A few decades before the time of Elagabulus, however, Tertullian of Carthage–one of the important Christian church fathers–reported that the Feast of the Annunciation was celebrated on March 25th. The Annunciation is the occasion of Jesus’ conception by Mary, and thus nine months from then would be the reasonable time to expect that Jesus would be born. Thus, some Christian churches were potentially celebrating his birth on December 25th decades before the birth of the Sun–native or otherwise–was marked by the Romans. It is important, when facts like this are known by polytheists, to admit and acknowledge them without any major fuss. It does our traditions no good at all to always cloak them in the authority of hoary antiquity when it can sometimes be proven that such is not the case. To disabuse oneself of the notion that “older” = “better” where all things polytheistic are concerned is a very good step. Doing so, likewise, helps to shed some of the objectifying tendencies we have toward our own traditions, to think of them as “pure” and “ancestral,” and in doing so thinking of them in manners half-a-step short of the distorting and romantic notions of the “noble savage” who did things prompted not by history and its often political and social circumstances but instead by nature and the “timeless” existence of ancient peoples as well as still-living indigenous cultures.

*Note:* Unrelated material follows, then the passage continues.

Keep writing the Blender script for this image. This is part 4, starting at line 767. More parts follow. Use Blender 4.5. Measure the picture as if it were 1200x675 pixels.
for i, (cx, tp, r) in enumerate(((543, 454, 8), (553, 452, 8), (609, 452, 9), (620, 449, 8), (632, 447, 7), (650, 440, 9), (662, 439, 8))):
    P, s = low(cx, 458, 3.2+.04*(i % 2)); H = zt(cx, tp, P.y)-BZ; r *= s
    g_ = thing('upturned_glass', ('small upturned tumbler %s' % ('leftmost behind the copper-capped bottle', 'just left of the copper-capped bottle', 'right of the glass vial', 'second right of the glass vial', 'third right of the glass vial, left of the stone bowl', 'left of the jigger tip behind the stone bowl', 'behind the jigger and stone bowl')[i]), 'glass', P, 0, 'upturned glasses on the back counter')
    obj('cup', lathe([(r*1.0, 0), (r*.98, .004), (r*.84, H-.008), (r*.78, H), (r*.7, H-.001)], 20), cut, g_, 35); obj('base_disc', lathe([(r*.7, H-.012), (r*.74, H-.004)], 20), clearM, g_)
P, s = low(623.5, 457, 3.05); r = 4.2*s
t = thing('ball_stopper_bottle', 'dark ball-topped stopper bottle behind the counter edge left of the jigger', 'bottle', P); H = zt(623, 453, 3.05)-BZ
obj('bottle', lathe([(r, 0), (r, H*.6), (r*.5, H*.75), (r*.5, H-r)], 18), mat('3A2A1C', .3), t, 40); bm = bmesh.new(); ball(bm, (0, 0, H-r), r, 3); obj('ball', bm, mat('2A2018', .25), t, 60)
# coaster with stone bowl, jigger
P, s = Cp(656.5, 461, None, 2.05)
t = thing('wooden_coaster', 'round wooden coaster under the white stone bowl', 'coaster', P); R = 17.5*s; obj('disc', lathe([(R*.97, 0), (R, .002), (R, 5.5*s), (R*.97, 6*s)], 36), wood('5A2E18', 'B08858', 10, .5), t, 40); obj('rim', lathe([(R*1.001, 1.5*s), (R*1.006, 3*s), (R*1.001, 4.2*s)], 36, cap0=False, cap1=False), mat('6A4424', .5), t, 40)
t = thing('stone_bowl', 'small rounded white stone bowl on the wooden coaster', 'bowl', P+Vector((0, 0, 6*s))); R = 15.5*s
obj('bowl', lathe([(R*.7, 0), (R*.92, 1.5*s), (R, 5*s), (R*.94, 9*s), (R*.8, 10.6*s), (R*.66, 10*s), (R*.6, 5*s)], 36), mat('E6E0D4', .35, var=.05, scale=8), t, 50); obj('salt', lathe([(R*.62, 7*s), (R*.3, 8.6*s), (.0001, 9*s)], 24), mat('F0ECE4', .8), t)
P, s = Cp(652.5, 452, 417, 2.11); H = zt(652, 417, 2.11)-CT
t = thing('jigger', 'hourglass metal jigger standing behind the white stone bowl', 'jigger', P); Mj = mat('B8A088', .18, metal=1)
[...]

And Mithras? There is no evidence that his birth was celebrated on December 25th or anywhere near it. Of the various relics left to us by the cultus of Mithras, a cult calendar was not one of them. It is only via his apparent mythic narrative connections to and occasional syncretism with Helios in early iconography, understood at later periods to be “the same as” the Roman Sol Invictus (even though Mithras’ cultus in the Mediterranean exists at least three centuries before that of Sol Invictus), that such suggestions come about. These get erroneously misunderstood by those who aren’t aware of the actual chronologies involved. This suggestion was especially made in scholarship of the late 19th and early 20th centuries, when much was made of the “rivalry” of the Mithraic cultus to Christianity and the supposed similarities between the two–many of which were entirely invented, and which are still used by atheists to discredit Christianity’s “originality” despite there being no substance to them at all. It behooves us to know the specifics on these matters so that the discussions of both atheist and Christian interlocutors can be corrected when such points are raised either for or against their particular theological positions, or our own.

Rather than ending this multi-syncretistic reflection on the holy tides of different cultures at this time of year with a set of good wishes to all, no matter what they celebrate–which is what you’d expect, isn’t it?–I’ll instead make a suggestion in line with what I’ve just outlined. Saturnalia is a time of reversals. so it is said. Those of us who make our livings at educational institutions usually enjoy a break–however long or short it may be–between our scholastic or collegiate terms at this time of year, when the last thing we might want to be doing is reading and studying. Enjoy the holiday parties and rituals, and hold some of your own, I’d advise those who are in a similar boat. And, for those who are not used to making friends with books and libraries and the spirits that haunt them? Make it a point to take a few moments when you’re indoors (from the dark and cold of winter in the Northern Hemisphere; or, a few moments out of the sun and in the shade in the Southern Hemisphere!) to pick up a book or a trusted and vetted internet source and find out more about the specifics of whatever holiday tradition you celebrate, whether of ancient provenance or of more modern vintage, and understand that holidays and the history of them happen in real time, with real people under real circumstances deciding to commemorate the turning of the seasons and the gods associated with them in particular ways. Holy days, not unlike syncretism generally, happen with real people in real historical situations, and it can be a wonderful and indeed important way of honoring the ancestors of your spiritual tradition to find out not only what they did, but what historical circumstances lead them to begin doing so in the ways of which we are now aware so many centuries (or smaller spans of time) from their origins.